In zijn kapel te Stival bij Pontivy wordt zijn klokje bewaard als een uiterst kostbaar relikwie. Meestal droeg een kluizenaar zo'n - zelf gegoten! - klokje bij zich om op te roepen tot gebed of om een zonde die hij waarnam, luidruchtig te signaleren. Zondags na zijn feest wordt er een boetprocessie ('pardon') gehouden. Dan haalt men het klokje te voorschijn. Een functionaris van de parochie maakt er boven het hoofd van de pelgrim karakteristieke, vreemde bewegingen mee. Het geluid ervan klinkt duidelijk in de stilte van de gemeenschap. Tegelijkertijd wordt een zegengebed uitgesproken. Zo'n honderd meter verderop, aan de overkant van de weg, ligt nog een Sint-Mériadecbron.
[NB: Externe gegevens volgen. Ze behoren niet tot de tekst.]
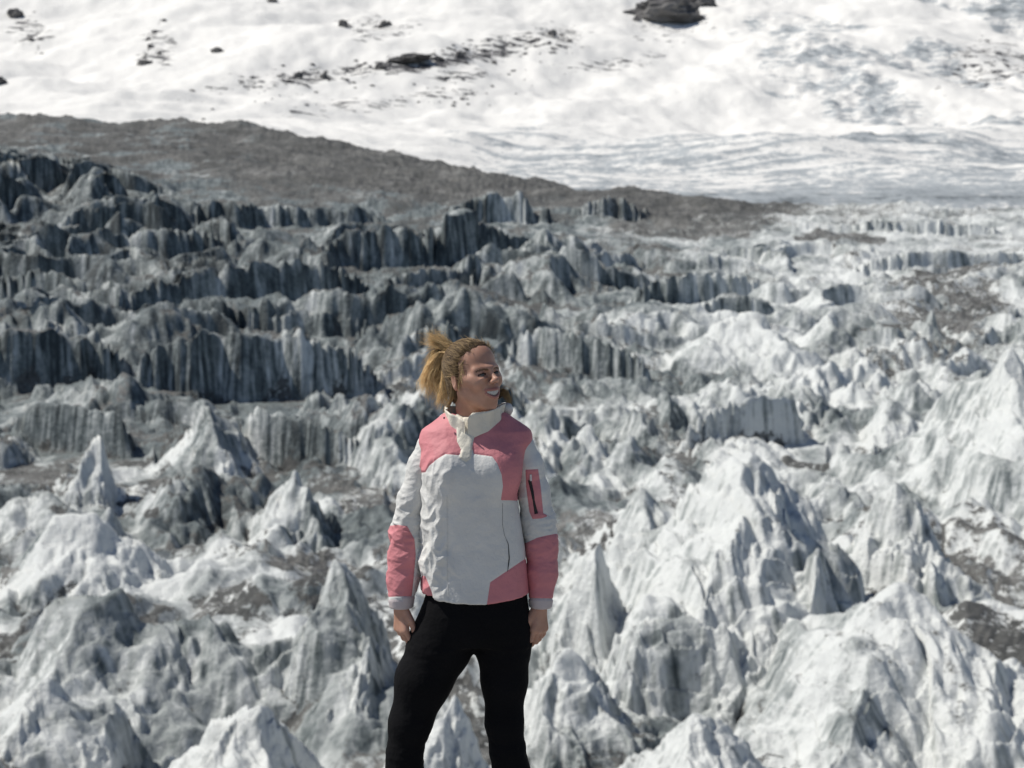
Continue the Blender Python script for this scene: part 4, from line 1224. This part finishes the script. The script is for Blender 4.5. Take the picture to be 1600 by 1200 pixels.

In St.-Jean-du-Doigt (Finistère) zegt men een reliek van hem te bewaren; in vroeger tijden heette dit plaatsje Traou-Mériadec (= 'Meriadec-dal'). Behalve te Stival wordt ook te Faouet een boetprocessie gehouden, en wel op de 2e zondag in juli.
Patronaten
Hij is patroon van Plougasnou (Finistère) en van de minstens drie plaatsjes die zijn naam dragen in Morbihan. Apart is wel dat die plaatsjes kortweg 'Mériadec' heten, zonder 'Saint' of andere toevoeging.
In Wales kent men een Cornish 'mirakelspel' met de titel 'Beunaus Meriasek'; het werd herontdekt en voor het eerst weer opgevoerd in Rederuth in 1924. Daarin wordt o.a. verteld hoe de heilige in de omgeving van zijn kluizenarij op zoek gaat naar drinkwater.